明治7年(1874年)、湯浅屈指の醤油醸造家である久保家の6代目瀬七が、新たに事業を興す三男のために建造したものである。新たな商号は「フジイチ」とされ、明治39年(1906年)に栖原秋松が久保家より「フジイチ」の事業をそのまま引き継ぎ、卸専門の醤油醸造元として事業を発展させ、昭和57年(1982年)まで当地で醤油を醸造していた。
南北通りである鍛冶町通りの西側に奥行きの深い屋敷地が配され、主屋が通りに面して建てられ、主屋上手背面側に文庫蔵と土蔵が並び建つ。かつては、主屋下手背面側に作業場、麹室が建ち、中庭を挟んで敷地最奥部に規模の大きな仕込蔵があったが、平成4年(1992年)に取り壊された。平成29年(2017年)に湯浅町の所有となり、令和4年(2022年)に保存修理と公開施設整備が完了した。

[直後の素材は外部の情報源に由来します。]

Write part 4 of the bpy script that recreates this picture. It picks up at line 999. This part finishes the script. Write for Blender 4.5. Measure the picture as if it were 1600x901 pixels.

主屋は、明治7年の建設と伝える、つし2階建、切妻造、本瓦葺で、桁行7間半、梁間5間の主要部の上手に、桁行3間半、梁間3間の座敷棟が落棟(おちむね)で取り付く。1階の表構えは大戸口(おおとぐち)の北に取り外しの可能な半格子とその上手に切子格子を並べるもので、2階は漆喰塗壁に虫籠(むしこ)窓が残され、近世から近代にかけての湯浅の町家開口部の特徴を知ることのできる貴重な構えである。平面は1階の南半は幅1間半のトオリニワと幅2間のツメバの土間列を並べる。
ツメバは製造した醤油を桶や瓶に詰め出荷するための作業空間で、醤油醸造家らしい造りである。北半は床上(ゆかうえ)部とし、トオリニワに沿って正面にミセ、その背面にダイドコロを並べる。ミセの上手はコシノマとし、背面側をナカノマとしてザシキに続く。ナカノマとザシキの背面側はナンドと便所を設ける。ザシキは床の間と違い棚を備えた上質な接客空間である。ダイドコロはトオリニワ境に建具を建てず、天井を張らない開放的な吹き抜けの空間で、その開放性に湯浅の町家の特徴の一つが現れている。小屋組は和小屋組とし登梁(のぼりばり)と水平梁を共用する。
文庫蔵は、桁行3間、梁間2間、土蔵造2階建、切妻造、桟瓦葺で、南面して建つ。外壁を漆喰で塗り籠めた土蔵らしい外観で、屋根は、後世の改変により、本瓦葺の上に桟瓦屋根を乗せている。家財を収納した蔵で、1、2階ともに1室よりなる。建設年代は不明であるが、主屋より古いと伝承され、形式手法から江戸時代末期の建設と考えられる。
土蔵は、桁行6間半、梁間2間、土蔵造2階建、切妻造、本瓦葺で、南面して建つ。東西で2室に仕切り、東側2間を穀庫部とし、醤油作りの原料である大豆、小麦を保管していた。西側4間半は容器庫部とし、樽や瓶などを保管していた。建設年代は不明であるが、形式手法から明治時代前期の建設と見られる醤油醸造関連施設である。
麹室や仕込蔵など醤油醸造の主要施設は残されていないものの、往年の有力醸造家の住まいの姿を伝えている。特に規模の大きな主屋は全体に質が高い。ザシキは端正な意匠であり、また吹き抜けのダイドコロの空間は見応えのあるものである。作業空間である下手のツメバは醤油醸造家らしい独特の造りである。その規模、質ともに、近世を通じ発展してきた湯浅の町家建築の一つの完成形を示すものであり、当地における醤油醸造の歴史と建築を理解する上で重要な文化遺産である。また、鍛冶町通りに構えられた風格ある大型町家の姿は、醤油醸造の町として栄えた時代を伝えるもので、重要伝統的建造物群保存地区の景観に大きく寄与している。